Monday, November 7, 2016

STOP! Mengomentari (Melabel) Seorang Anak


Kemarin, saya pergi ke rumah seorang saudara yang memiliki anak usia dini. Namanya Rizki. Rizki senang berjalan dan jarang duduk diam. Di samping itu, Rizki seorang anak yang kritis dan mandiri. Di usianya yang ke empat, dia sudah bisa makan-makanan berkuah sendiri dengan menu utama ceker ayam. Ceker ayam biasanya termasuk menu yang sulit, jika mesti disantap tanpa bantuan oleh anak usia dini. Rizki juga bisa mengomentari cucian di rumah saya yang berantakan dan memertanyakan kenapa saya belum pernah pergi ke rumahnya. Selanjutnya, saya enangkap Rizki yang hobi bercerita dan mengritisi banyak hal.
Namun, kemarin mama Rizki dengan sedih menceritakan bagaimana seseorang mengomentari anak-anaknya yang menurut si komentator, seperti set. Set dalam bahasa Indonesia berarti belatung. Bagaimana Rizki yang jarang duduk diam dianggap menyerupai sifat belatung.
Saya kemudian ingat bagaimana orang-orang di sekitar saya dulu mengomentari diri saya ketika saya masih usia balita. Saya sangat kalem dan super pendiam. Saya tidak menyenangi aktivitas fisik dan cenderung takut pada orang-orang asing. Hal ini, dianggap keanehan bagi para komentator.
Saya kemudian juga ingat, bagaimana lincahnya Aurel, anak tetagga di depan rumah saya. Rizki yang jarang bisa duduk bukan apa-apa jika disbanding kelincahan Aurel saat balita. Saya kali pertama mengenal Aurel saat usianya 1,5 tahun. Semenjak itu, Aurel hampir setiap hari pergi ke rumah saya, makan di rumah, mandi di rumah, ikut mencuci baju bersama saya, menaik turunkan benda-benda dan hanya mau duduk diam cukup lama saat bermain boneka.

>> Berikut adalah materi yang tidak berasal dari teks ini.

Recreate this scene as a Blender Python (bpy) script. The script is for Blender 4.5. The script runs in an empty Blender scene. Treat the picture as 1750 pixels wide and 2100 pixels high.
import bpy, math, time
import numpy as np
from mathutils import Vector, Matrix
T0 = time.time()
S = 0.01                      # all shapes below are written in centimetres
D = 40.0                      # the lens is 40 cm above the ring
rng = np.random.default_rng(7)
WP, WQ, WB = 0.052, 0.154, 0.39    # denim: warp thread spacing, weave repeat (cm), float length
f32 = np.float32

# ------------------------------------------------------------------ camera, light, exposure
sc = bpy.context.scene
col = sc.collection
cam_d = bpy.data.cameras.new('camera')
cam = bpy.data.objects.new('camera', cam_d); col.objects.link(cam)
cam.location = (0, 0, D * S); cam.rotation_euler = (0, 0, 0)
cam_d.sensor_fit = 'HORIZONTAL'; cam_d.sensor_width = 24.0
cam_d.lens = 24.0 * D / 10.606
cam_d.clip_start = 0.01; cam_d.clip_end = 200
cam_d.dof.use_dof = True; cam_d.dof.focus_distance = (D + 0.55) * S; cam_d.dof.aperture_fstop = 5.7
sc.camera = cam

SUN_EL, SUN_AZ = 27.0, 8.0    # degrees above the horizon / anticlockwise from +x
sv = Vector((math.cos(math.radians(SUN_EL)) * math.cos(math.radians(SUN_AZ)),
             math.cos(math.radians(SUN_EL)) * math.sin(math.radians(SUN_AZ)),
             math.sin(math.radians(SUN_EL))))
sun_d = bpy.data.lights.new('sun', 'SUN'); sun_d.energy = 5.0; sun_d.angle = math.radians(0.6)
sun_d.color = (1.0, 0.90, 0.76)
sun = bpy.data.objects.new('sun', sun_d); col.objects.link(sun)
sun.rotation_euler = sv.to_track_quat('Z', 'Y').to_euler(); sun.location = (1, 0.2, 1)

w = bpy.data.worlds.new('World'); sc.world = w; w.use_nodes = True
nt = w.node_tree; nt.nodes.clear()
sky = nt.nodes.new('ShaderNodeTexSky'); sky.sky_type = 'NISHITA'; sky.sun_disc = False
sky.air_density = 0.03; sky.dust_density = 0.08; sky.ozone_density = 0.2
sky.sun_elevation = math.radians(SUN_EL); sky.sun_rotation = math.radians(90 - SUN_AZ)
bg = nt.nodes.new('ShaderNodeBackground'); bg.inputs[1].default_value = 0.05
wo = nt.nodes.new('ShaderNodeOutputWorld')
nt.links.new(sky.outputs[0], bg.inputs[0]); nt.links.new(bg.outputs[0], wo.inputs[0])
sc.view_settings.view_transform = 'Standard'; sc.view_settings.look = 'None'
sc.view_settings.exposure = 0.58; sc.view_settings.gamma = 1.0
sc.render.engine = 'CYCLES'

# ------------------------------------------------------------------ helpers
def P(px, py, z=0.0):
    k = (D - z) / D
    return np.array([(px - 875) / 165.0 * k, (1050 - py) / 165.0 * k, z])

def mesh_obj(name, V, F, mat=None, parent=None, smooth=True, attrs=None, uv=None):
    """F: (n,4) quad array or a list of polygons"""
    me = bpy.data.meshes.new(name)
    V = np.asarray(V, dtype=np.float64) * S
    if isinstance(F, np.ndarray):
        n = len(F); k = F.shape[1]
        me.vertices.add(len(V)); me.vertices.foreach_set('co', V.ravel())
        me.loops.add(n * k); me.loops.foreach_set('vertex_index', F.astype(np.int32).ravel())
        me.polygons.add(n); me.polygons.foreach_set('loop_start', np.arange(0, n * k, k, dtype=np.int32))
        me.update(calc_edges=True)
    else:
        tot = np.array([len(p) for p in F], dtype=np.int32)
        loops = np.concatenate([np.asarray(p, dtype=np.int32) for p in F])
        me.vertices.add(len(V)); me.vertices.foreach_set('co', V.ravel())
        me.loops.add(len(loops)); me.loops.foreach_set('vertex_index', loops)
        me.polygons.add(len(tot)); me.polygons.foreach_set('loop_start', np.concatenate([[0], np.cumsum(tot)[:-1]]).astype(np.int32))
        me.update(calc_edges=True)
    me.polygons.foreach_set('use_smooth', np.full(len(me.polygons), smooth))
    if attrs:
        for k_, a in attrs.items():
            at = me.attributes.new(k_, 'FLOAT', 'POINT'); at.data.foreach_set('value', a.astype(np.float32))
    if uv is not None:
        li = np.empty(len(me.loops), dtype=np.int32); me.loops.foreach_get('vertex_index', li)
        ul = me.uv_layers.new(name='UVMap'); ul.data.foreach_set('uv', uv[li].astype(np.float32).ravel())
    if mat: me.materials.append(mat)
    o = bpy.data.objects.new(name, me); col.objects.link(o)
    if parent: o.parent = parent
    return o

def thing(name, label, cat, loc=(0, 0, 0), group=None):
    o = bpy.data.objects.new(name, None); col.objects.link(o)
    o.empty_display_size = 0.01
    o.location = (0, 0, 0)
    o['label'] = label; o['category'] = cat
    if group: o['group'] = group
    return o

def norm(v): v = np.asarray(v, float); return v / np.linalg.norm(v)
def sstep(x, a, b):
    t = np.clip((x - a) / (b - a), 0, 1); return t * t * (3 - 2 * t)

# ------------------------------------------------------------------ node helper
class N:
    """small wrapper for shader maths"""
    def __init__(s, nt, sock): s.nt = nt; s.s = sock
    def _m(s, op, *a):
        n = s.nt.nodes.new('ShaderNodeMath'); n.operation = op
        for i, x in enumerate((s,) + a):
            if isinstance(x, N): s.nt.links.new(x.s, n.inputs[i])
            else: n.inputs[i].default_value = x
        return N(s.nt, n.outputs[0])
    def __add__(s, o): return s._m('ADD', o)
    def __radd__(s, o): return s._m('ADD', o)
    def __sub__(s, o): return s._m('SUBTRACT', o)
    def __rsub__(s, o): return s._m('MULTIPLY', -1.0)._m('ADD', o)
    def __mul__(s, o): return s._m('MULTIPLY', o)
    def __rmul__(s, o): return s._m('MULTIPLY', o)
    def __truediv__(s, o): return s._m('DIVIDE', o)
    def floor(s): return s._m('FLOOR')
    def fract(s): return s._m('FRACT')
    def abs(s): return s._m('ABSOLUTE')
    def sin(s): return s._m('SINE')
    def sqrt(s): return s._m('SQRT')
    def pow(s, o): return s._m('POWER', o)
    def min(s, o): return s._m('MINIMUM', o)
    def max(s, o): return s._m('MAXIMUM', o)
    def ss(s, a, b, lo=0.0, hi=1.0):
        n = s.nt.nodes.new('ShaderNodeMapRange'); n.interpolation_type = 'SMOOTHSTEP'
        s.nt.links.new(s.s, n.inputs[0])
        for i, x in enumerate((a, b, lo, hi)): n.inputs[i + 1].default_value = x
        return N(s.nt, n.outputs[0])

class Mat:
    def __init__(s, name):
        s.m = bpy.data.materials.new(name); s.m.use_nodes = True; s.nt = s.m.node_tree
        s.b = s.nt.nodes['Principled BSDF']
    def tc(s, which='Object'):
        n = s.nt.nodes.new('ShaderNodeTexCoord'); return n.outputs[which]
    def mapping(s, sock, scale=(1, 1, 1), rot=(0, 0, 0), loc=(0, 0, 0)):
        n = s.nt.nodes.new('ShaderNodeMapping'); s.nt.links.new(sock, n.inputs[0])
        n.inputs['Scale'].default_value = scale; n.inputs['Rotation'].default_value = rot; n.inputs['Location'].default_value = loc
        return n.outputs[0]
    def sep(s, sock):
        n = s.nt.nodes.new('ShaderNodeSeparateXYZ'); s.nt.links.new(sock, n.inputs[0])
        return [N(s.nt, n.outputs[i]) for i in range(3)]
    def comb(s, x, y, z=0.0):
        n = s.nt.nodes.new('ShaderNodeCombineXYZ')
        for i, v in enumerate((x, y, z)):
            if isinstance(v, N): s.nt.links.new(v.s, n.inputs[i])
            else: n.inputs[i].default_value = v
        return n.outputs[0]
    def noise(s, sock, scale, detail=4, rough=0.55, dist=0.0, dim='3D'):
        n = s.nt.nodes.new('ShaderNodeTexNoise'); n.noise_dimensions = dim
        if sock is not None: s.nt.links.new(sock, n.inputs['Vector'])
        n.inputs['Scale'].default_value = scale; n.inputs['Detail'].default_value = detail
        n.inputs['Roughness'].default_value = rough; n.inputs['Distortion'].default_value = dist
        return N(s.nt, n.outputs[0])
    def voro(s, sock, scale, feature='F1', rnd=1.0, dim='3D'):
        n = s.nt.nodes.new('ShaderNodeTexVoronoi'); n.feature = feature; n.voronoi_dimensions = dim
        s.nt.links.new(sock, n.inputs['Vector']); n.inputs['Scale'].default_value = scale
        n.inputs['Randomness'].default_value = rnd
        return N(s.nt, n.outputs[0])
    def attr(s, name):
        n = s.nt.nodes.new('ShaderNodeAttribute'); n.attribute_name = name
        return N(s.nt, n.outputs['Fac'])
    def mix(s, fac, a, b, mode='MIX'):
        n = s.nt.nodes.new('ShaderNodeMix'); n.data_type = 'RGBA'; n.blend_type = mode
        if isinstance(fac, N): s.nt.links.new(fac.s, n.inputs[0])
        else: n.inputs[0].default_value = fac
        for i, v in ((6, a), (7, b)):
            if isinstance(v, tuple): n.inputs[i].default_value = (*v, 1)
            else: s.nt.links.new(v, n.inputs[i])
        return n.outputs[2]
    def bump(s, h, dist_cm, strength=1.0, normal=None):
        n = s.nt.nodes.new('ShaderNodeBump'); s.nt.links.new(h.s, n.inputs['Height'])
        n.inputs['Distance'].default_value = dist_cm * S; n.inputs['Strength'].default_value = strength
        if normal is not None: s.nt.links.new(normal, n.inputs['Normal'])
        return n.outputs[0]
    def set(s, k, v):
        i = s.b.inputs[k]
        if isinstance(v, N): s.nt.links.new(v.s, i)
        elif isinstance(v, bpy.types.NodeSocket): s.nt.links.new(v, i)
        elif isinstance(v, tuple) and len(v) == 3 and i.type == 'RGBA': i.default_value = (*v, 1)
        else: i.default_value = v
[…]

Sebaliknya, Danis adik Aurel, diakui mama saya sangat mirip dengan saya ketika balita. Aurelsi super aktif ternyata memiliki adik yang super kalem. Bedanya, Danis mudah berbaur dengan orang asing, beda dengan saya dulu.
Saya, Danis dan Aurel. Sumber: Dokumentasi pribadi
Mama Aurel dan Danis ketika kecil pun mendapat pelabelan dari sekitar. Mama Aurel dan Danis yang memiliki sikap kalem pernah diejek dengan kalimat,”Telek mbok idek yo ora penyet, Vit…[1]” yang menggambarkan betapa terlalu kalemnya mama Aurel dan Danis, hingga itu patut dijadikan ejekan oleh para komentator.
Dengan banyak macam karakter anak-anak, pantas kah para komentator sibuk mengomentari mereka? Seberapa merepotkan anak-anak itu bagi para komentator? Apa anak-anak itu meminta uang susu pada mereka? Apakah anak-anak itu menuntut makan setiap hari pada mereka? Jika memang merasa terganggu, bisa kah para komentator itu diam-diam pergi saja tanpa meninggalkan label macam-macam?
Lebih berbahaya, ketika ibu dari si anak yang dilabel lingkungan mengamini label tersebut. Bisa jadi, anak yang mendapat label akhirnya turut mengamini label tersebut dan merasa tidak punya harga.
Saya sendiri, di usia balita, mampu menangkap label-label dari orang sekitar. Hingga pada hari-hari berikutnya, saya terus bertanya-tanya,”How to be normal like them, God?”



[1] Kotoran kamu injak juga tidak bisa pipih, Vit.